The Office for National Statistics revisions, which are made when actual spending data has replaced forecast information, revised total borrowing up from £87.3bn initially stated and the first upward revision last month to £87.7bn.
However, the latest estimate, which may still be revised, still represents a cut of £9.3bn compared to 2013/14, and is below the Office for Budget Responsibility’s borrowing forecast for 2014/15 of £90.2bn.
Today’s Public Sector Finances bulletin also revealed that, in May 2015, public sector borrowing was £10.1bn, a fall of £2.2bn compared with the same month in 2014.
Borrowing in the first two months of the new financial year stands at £16.4bn, down £5.1bn from the same two months in 2014/15.
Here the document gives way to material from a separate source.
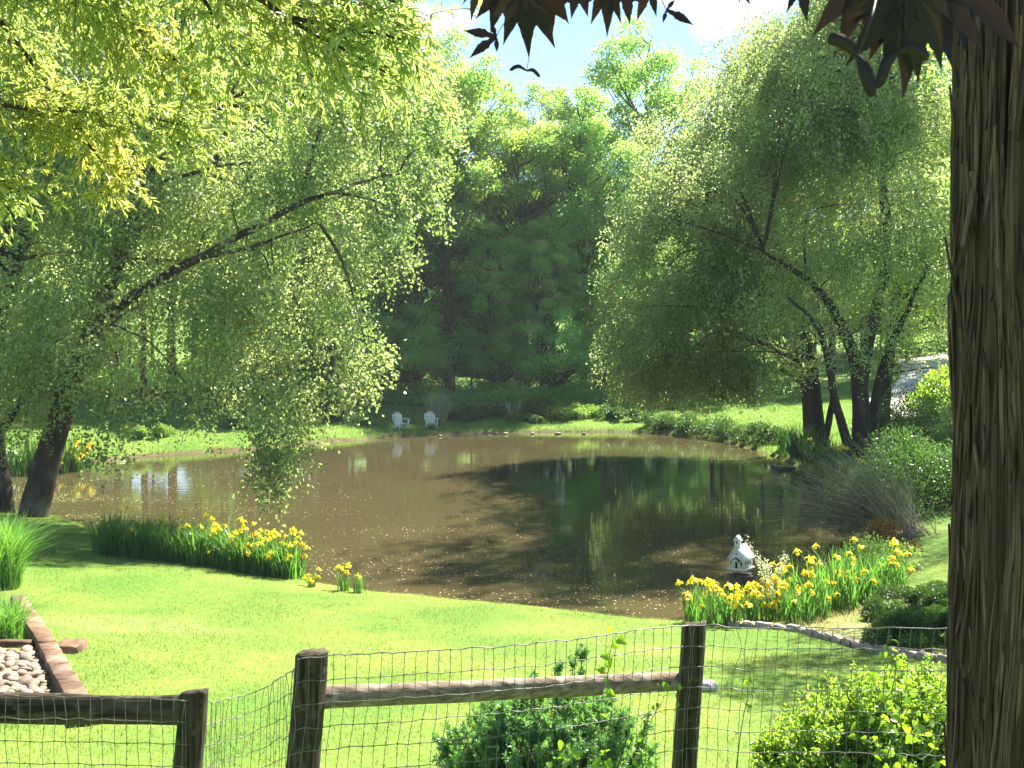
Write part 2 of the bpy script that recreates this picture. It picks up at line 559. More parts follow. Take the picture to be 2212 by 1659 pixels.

At the end of May, public sector net debt, excluding investments in the bailed out banks, stood at £1.5 trillion, an increase of £83.2bn on a year ago.
Responding to the figures, a Treasury spokesman said that the figures showed the government’s deficit reduction plan was working.
“We have more than halved the deficit, but at just under 5% [of gross domestic product] it is still one of the highest in the world.
“We’ve learnt that there is no shortcut to fixing the public finances to provide economic security for working people. So that is why we will being forward a strong new fiscal framework at the Budget to entrench a permanent commitment to run a budget surplus in normal times, and the budget responsibility it represents.”